%%
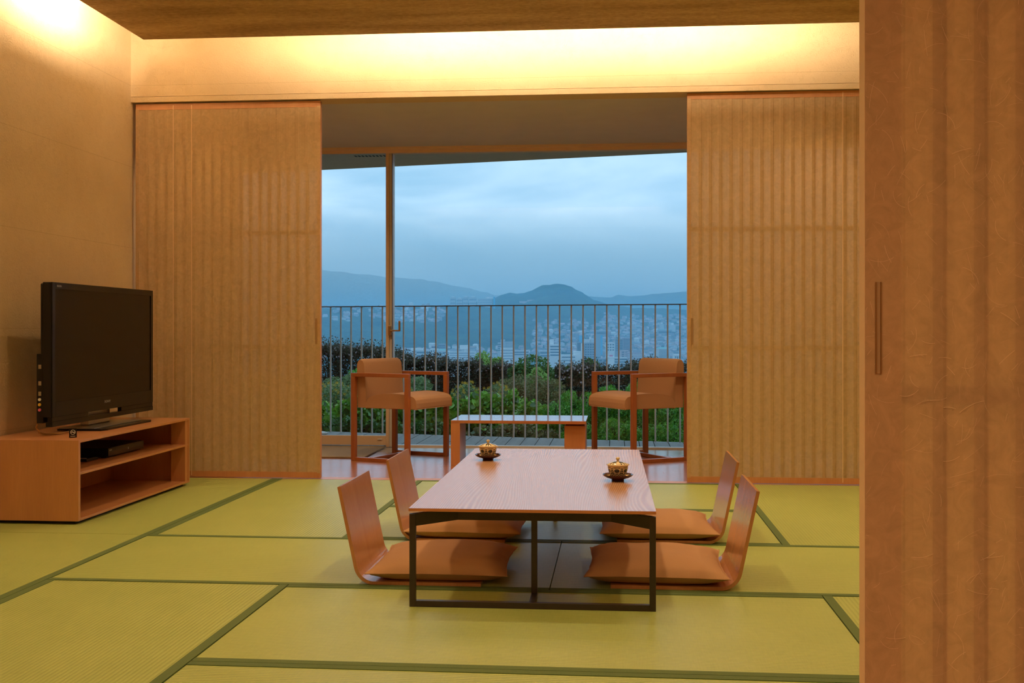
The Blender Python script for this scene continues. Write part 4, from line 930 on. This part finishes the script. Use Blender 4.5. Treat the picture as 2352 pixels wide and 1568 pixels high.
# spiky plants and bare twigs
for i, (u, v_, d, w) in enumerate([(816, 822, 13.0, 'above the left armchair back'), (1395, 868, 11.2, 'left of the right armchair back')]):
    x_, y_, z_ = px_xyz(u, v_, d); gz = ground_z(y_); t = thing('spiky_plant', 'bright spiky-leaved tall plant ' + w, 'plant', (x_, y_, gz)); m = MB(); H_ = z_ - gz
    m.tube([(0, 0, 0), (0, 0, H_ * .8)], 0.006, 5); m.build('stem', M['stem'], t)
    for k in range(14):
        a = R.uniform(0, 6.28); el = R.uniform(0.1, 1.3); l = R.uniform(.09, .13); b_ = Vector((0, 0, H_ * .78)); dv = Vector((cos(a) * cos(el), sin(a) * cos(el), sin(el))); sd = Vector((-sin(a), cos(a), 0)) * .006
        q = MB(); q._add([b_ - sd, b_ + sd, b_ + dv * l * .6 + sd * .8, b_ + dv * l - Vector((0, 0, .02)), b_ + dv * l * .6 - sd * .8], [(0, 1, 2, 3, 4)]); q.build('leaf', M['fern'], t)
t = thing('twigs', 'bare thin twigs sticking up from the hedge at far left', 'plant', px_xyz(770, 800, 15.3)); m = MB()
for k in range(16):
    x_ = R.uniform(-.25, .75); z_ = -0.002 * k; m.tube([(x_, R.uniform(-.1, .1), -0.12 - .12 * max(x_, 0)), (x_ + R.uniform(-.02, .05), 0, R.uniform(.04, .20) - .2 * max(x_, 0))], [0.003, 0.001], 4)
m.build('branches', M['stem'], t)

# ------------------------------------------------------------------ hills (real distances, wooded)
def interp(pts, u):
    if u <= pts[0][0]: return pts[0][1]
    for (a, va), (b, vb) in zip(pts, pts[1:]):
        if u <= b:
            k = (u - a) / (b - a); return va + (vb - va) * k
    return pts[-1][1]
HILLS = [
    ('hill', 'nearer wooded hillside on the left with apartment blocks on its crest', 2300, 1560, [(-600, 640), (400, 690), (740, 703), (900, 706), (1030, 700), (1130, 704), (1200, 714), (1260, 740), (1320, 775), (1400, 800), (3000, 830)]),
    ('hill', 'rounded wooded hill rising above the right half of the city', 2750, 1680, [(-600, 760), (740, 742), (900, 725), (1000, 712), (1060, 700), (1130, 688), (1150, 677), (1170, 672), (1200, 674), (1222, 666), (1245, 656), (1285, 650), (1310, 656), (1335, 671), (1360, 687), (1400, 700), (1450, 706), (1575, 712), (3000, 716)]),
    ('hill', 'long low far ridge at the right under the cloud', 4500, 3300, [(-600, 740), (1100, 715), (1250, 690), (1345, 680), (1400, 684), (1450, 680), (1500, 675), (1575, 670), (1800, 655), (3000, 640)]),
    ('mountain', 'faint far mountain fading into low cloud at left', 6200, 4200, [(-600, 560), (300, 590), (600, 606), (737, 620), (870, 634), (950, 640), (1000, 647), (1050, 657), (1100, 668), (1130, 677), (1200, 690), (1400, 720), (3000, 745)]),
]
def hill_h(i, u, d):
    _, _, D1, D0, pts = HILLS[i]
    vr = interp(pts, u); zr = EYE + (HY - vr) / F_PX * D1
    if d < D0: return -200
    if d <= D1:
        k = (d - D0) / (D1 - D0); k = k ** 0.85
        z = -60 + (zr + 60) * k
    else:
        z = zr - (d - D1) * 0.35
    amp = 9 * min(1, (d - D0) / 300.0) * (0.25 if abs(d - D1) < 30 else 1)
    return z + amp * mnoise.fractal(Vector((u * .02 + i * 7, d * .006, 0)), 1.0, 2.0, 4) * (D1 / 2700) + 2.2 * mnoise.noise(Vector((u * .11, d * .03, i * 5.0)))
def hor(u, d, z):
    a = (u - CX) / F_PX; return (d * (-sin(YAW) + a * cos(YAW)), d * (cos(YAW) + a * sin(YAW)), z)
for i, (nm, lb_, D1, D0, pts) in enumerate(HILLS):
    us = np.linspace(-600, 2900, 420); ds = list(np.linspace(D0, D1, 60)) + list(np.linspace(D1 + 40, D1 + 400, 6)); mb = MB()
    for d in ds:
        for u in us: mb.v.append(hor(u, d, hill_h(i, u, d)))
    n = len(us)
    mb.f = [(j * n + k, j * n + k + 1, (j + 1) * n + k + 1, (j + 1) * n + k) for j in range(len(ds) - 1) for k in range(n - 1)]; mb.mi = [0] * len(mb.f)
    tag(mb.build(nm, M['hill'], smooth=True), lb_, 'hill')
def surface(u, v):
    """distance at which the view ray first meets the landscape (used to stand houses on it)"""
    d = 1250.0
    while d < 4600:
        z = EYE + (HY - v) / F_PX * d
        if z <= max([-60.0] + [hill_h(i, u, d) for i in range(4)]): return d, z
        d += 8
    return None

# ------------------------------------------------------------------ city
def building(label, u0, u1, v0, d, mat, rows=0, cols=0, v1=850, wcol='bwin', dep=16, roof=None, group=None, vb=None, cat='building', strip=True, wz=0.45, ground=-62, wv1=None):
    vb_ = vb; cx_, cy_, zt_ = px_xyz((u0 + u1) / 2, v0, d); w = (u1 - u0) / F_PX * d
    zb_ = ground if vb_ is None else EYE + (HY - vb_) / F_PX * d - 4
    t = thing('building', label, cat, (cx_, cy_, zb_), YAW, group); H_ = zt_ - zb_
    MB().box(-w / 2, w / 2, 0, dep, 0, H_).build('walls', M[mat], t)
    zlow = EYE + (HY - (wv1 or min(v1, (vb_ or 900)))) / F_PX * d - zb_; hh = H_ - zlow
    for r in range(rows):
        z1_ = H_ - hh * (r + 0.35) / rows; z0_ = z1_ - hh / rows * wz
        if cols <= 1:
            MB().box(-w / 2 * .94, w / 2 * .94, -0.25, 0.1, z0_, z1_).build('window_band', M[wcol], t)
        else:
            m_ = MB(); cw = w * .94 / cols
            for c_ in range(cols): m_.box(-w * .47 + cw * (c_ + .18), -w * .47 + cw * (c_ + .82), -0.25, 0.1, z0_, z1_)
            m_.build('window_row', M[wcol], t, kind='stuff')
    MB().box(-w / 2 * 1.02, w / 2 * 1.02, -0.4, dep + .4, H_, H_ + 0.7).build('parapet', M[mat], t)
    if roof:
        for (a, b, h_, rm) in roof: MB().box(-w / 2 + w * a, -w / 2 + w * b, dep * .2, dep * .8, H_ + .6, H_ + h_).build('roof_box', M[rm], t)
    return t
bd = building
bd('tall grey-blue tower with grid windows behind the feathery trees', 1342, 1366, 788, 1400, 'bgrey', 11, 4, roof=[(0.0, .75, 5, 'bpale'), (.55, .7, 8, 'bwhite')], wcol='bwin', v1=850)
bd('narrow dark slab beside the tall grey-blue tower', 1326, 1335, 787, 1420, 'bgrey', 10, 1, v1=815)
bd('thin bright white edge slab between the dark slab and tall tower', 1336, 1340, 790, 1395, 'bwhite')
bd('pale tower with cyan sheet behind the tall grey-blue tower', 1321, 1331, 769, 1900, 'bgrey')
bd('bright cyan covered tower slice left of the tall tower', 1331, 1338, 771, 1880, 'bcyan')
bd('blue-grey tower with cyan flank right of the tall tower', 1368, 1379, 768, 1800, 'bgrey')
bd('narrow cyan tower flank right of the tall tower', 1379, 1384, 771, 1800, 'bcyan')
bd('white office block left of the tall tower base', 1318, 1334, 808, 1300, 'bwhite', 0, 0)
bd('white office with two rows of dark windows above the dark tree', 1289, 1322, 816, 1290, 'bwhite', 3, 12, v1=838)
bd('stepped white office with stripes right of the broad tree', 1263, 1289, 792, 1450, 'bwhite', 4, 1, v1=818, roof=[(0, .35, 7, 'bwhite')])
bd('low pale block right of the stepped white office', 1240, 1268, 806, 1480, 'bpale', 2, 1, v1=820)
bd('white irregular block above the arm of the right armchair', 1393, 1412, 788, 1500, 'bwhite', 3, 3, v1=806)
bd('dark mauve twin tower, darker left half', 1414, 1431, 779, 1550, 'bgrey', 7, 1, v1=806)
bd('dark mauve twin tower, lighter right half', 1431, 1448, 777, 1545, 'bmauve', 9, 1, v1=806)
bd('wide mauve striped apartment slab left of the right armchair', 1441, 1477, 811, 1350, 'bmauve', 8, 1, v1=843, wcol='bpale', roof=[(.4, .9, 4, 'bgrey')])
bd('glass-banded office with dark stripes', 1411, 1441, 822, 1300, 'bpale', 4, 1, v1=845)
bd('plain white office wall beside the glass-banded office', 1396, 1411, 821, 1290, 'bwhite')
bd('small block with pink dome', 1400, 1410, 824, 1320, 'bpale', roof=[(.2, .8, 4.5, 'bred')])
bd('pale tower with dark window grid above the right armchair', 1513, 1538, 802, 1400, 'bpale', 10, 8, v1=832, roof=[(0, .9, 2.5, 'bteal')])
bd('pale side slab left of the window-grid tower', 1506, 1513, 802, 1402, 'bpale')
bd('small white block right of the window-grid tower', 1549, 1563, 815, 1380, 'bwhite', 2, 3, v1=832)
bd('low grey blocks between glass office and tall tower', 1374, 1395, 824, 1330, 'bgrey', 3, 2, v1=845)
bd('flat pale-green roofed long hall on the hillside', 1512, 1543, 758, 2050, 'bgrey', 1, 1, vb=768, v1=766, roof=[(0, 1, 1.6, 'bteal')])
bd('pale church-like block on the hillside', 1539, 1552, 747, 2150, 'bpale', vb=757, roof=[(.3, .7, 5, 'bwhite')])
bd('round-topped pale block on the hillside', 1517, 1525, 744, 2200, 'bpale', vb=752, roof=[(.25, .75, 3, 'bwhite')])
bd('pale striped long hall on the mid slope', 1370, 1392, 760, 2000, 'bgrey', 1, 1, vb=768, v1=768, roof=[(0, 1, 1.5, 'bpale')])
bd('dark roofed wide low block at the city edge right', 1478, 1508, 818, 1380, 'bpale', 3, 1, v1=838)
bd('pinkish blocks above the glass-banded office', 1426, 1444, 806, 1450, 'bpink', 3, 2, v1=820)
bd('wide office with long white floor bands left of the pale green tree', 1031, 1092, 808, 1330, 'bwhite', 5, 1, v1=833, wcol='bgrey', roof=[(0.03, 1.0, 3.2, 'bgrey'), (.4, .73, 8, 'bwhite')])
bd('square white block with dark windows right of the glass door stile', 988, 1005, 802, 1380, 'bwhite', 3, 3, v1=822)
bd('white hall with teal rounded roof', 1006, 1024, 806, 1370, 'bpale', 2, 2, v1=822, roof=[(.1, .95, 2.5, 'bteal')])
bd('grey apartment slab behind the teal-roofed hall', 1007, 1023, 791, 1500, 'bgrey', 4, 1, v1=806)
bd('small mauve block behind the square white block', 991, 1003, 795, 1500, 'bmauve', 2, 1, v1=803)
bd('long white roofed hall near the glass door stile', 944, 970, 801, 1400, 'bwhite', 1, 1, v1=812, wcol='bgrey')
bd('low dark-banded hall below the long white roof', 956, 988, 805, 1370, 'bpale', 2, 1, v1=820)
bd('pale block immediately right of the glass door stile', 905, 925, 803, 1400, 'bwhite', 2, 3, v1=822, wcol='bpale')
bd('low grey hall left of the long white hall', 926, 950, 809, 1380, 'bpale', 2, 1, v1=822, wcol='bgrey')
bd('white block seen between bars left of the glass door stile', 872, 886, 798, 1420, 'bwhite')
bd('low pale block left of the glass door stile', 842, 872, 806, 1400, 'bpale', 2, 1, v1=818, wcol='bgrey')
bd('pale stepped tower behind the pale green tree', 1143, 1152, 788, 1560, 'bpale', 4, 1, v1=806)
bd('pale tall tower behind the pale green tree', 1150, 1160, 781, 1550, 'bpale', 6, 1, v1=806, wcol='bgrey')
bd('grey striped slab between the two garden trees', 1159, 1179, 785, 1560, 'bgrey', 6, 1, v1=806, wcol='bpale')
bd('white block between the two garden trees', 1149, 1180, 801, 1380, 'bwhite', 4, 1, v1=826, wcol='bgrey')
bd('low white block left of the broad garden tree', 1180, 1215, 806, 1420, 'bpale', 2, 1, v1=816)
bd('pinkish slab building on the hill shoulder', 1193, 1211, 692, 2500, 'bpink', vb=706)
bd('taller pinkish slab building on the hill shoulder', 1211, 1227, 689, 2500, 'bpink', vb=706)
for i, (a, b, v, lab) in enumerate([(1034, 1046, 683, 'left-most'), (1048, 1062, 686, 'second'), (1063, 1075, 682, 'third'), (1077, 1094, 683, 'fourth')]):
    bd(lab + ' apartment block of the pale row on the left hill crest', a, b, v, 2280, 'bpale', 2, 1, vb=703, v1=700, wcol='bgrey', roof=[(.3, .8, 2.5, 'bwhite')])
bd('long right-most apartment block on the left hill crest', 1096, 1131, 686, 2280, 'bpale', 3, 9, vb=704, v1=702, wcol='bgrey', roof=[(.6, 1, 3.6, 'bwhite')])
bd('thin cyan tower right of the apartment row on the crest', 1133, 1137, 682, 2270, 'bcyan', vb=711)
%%
Exercise instructions »
Leave the pictures out and please restate exactly the lines running from the start of the material through the one with "m.build('branches', M['stem'], t)".

Completed task »
The Blender Python script for this scene continues. Write part 4, from line 930 on. This part finishes the script. Use Blender 4.5. Treat the picture as 2352 pixels wide and 1568 pixels high.
# spiky plants and bare twigs
for i, (u, v_, d, w) in enumerate([(816, 822, 13.0, 'above the left armchair back'), (1395, 868, 11.2, 'left of the right armchair back')]):
    x_, y_, z_ = px_xyz(u, v_, d); gz = ground_z(y_); t = thing('spiky_plant', 'bright spiky-leaved tall plant ' + w, 'plant', (x_, y_, gz)); m = MB(); H_ = z_ - gz
    m.tube([(0, 0, 0), (0, 0, H_ * .8)], 0.006, 5); m.build('stem', M['stem'], t)
    for k in range(14):
        a = R.uniform(0, 6.28); el = R.uniform(0.1, 1.3); l = R.uniform(.09, .13); b_ = Vector((0, 0, H_ * .78)); dv = Vector((cos(a) * cos(el), sin(a) * cos(el), sin(el))); sd = Vector((-sin(a), cos(a), 0)) * .006
        q = MB(); q._add([b_ - sd, b_ + sd, b_ + dv * l * .6 + sd * .8, b_ + dv * l - Vector((0, 0, .02)), b_ + dv * l * .6 - sd * .8], [(0, 1, 2, 3, 4)]); q.build('leaf', M['fern'], t)
t = thing('twigs', 'bare thin twigs sticking up from the hedge at far left', 'plant', px_xyz(770, 800, 15.3)); m = MB()
for k in range(16):
    x_ = R.uniform(-.25, .75); z_ = -0.002 * k; m.tube([(x_, R.uniform(-.1, .1), -0.12 - .12 * max(x_, 0)), (x_ + R.uniform(-.02, .05), 0, R.uniform(.04, .20) - .2 * max(x_, 0))], [0.003, 0.001], 4)
m.build('branches', M['stem'], t)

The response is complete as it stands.